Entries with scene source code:
________________________

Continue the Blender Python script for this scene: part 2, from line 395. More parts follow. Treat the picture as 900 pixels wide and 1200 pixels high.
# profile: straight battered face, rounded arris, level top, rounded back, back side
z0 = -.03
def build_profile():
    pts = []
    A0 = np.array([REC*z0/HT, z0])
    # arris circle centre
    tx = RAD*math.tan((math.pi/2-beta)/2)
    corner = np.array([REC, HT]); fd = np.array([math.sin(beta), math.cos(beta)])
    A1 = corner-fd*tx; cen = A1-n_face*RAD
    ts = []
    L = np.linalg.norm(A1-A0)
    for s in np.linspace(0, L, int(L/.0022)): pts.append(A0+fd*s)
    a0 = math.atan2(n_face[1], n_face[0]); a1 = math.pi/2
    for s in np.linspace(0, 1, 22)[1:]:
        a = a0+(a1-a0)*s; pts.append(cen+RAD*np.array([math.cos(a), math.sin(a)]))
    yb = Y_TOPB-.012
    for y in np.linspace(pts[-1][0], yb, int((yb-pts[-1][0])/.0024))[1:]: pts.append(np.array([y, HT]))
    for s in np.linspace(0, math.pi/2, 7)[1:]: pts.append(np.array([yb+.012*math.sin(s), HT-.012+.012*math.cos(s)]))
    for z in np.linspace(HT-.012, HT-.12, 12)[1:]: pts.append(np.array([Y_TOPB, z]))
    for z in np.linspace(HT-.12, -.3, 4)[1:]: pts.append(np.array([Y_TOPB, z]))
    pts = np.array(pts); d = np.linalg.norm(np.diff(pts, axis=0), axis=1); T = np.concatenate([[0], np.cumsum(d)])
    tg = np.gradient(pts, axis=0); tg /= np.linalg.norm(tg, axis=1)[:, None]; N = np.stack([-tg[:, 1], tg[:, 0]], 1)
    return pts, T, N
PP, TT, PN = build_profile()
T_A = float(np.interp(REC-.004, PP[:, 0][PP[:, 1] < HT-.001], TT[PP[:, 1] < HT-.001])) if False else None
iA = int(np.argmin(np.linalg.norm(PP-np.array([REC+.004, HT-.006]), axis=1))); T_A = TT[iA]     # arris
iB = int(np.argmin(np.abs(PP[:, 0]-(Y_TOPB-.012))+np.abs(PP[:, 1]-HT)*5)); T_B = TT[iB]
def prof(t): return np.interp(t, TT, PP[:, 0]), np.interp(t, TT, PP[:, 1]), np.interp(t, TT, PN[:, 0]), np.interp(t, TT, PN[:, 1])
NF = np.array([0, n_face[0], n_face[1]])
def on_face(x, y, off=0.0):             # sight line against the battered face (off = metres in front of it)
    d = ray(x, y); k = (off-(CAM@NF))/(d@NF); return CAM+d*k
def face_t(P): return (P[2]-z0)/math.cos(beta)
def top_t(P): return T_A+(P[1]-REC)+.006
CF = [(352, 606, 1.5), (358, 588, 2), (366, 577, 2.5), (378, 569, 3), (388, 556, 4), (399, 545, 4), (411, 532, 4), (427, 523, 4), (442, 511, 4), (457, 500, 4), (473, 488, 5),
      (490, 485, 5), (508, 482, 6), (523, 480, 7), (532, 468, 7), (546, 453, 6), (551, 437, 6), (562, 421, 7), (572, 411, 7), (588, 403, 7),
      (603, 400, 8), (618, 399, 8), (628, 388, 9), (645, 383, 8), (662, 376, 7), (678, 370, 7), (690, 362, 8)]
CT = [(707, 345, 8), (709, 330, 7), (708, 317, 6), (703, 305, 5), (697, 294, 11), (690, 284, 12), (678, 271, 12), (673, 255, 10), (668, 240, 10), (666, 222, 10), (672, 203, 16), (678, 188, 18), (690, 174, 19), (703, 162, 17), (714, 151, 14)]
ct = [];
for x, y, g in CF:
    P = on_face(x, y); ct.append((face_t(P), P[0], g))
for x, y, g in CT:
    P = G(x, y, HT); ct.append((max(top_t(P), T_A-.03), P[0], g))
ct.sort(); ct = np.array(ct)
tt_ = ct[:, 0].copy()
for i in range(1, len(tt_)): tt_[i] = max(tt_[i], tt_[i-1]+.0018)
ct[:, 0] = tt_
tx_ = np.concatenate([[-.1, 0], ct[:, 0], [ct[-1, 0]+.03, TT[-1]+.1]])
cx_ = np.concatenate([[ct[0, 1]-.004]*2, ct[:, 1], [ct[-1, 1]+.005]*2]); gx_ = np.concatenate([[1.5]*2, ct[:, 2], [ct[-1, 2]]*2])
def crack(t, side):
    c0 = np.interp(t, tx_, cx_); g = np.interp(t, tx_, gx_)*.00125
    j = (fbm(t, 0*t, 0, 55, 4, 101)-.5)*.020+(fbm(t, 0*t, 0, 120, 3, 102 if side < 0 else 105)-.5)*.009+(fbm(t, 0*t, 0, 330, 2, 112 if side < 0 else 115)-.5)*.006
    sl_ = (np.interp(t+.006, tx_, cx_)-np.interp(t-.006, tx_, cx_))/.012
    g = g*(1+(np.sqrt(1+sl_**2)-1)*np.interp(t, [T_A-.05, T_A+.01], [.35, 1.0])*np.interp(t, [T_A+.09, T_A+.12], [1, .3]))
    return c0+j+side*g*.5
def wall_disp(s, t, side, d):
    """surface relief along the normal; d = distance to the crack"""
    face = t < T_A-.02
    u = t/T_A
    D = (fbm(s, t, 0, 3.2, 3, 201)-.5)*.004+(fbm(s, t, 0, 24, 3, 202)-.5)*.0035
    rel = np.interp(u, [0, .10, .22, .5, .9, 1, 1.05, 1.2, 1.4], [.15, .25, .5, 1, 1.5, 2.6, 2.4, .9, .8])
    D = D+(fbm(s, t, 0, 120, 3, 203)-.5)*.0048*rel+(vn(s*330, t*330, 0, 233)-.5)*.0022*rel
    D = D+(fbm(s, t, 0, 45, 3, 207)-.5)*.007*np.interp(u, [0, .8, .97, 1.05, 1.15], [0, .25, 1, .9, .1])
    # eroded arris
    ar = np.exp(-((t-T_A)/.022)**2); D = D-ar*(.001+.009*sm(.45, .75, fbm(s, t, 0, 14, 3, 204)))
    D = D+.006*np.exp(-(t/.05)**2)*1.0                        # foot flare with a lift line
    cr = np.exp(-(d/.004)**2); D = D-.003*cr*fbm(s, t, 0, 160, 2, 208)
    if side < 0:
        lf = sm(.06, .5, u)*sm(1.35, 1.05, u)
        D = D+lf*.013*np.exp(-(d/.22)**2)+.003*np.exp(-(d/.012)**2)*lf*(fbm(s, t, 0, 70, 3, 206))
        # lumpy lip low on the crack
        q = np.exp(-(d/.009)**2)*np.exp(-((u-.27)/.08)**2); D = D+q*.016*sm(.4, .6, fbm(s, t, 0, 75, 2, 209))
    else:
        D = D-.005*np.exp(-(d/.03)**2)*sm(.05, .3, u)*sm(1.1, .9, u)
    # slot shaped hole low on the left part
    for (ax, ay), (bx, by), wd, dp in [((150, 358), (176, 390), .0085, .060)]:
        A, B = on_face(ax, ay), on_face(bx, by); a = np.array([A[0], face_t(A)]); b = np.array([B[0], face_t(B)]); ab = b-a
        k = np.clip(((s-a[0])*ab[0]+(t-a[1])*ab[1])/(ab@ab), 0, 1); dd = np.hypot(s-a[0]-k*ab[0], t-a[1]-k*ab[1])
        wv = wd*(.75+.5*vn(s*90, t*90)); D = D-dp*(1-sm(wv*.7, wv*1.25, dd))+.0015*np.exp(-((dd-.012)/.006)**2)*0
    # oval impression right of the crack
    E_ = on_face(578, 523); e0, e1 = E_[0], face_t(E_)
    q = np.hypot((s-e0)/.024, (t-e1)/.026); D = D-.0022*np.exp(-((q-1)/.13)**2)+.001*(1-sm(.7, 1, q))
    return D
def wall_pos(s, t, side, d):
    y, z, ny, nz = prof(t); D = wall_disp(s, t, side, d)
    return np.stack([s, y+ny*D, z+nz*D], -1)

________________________

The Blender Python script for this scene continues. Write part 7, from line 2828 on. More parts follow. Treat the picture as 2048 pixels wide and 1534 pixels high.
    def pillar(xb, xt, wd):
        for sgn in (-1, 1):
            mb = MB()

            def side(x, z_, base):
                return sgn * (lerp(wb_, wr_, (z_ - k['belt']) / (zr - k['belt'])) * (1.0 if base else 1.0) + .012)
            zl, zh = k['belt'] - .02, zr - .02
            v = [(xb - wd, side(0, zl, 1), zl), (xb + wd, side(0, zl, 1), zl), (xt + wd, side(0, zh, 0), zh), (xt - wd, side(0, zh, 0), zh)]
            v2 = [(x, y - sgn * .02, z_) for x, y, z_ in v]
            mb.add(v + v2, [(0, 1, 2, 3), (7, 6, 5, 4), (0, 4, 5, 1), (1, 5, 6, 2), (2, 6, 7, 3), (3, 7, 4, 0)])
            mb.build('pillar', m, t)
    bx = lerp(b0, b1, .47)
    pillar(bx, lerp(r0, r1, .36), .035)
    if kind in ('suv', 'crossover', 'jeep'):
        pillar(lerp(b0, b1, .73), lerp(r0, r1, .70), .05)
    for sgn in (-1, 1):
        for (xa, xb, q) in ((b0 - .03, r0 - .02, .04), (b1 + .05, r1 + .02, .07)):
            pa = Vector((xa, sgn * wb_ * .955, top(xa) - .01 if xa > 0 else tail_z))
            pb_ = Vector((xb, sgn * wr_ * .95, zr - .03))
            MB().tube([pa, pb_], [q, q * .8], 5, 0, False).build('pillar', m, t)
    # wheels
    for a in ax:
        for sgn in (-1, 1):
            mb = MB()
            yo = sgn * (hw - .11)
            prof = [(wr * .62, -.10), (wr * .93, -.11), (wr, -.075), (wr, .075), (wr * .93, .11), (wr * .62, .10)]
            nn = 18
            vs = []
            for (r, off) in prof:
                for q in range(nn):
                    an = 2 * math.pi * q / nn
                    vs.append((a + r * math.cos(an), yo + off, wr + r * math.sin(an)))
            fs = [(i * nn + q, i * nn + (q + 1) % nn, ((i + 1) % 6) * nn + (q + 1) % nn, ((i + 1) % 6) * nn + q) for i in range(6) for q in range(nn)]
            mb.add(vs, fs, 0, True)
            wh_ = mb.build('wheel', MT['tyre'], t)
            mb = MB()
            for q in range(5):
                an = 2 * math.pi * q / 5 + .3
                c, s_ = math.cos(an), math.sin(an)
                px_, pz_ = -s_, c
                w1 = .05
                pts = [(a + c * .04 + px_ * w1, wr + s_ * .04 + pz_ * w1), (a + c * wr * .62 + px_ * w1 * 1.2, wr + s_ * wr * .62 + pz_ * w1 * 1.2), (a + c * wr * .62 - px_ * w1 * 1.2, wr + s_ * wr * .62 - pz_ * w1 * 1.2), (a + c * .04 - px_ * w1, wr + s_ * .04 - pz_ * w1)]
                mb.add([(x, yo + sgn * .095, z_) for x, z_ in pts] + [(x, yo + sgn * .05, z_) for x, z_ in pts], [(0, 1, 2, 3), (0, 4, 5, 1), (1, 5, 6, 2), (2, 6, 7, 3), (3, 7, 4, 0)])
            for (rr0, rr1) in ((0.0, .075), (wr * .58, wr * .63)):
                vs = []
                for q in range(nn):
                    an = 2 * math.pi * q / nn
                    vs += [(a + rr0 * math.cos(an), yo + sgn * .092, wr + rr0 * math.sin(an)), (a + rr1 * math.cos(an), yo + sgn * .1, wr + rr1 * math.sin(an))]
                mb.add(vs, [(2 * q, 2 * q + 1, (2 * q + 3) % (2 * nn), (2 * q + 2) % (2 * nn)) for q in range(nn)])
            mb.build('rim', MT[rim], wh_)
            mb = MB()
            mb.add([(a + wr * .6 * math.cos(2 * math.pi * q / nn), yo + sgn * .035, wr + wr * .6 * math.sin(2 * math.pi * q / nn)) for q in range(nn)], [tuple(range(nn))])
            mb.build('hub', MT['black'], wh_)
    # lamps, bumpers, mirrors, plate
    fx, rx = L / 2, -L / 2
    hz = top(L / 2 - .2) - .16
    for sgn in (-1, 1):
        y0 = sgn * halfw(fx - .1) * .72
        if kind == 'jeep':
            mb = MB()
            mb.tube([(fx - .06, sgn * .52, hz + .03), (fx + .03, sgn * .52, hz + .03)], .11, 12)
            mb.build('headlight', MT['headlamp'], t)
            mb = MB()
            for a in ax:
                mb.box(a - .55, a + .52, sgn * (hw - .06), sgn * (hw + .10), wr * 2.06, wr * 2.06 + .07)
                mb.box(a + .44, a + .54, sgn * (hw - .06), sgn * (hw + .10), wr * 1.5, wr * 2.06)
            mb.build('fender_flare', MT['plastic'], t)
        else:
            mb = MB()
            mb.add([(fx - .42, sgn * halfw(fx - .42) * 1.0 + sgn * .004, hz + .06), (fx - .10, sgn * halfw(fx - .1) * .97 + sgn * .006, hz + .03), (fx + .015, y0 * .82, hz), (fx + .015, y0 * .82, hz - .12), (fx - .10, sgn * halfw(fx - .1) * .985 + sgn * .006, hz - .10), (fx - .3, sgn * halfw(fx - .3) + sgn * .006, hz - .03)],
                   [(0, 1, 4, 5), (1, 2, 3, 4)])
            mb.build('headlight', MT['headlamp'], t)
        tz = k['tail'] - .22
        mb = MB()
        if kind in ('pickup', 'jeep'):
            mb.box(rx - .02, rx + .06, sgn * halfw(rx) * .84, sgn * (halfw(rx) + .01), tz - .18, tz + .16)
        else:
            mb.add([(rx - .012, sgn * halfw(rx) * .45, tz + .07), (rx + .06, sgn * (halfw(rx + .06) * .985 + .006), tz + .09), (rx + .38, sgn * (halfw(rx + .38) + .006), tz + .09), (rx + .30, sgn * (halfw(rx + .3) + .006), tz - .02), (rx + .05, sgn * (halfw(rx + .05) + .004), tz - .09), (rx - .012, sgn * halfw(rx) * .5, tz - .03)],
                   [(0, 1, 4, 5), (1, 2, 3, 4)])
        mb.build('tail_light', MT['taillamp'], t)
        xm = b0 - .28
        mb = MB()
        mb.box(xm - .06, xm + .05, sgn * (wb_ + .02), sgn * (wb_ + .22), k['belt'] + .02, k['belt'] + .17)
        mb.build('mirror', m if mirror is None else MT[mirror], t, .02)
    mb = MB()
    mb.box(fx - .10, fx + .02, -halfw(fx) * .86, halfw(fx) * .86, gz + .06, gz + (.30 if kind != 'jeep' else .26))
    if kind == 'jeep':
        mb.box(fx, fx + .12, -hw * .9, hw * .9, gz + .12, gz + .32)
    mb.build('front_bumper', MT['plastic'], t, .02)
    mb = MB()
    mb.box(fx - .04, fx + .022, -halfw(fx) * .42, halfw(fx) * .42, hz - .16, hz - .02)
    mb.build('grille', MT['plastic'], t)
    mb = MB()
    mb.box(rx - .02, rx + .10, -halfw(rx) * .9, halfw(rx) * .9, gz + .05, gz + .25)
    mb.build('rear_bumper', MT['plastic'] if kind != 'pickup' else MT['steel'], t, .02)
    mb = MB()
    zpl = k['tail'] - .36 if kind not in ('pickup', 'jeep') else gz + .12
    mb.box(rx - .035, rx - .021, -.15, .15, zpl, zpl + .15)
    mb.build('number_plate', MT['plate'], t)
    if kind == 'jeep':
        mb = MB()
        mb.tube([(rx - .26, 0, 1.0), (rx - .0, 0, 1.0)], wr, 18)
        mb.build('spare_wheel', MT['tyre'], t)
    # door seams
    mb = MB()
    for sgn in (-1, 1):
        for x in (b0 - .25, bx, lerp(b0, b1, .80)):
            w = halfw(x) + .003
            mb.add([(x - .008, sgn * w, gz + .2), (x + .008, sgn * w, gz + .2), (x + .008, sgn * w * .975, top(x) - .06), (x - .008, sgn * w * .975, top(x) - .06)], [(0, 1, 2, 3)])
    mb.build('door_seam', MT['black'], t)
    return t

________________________

PROBLEM TO SOLVE:
Filter the entries down to the lines with the word "Treat" in them.

WRITTEN ANSWER:
Continue the Blender Python script for this scene: part 2, from line 395. More parts follow. Treat the picture as 900 pixels wide and 1200 pixels high.
The Blender Python script for this scene continues. Write part 7, from line 2828 on. More parts follow. Treat the picture as 2048 pixels wide and 1534 pixels high.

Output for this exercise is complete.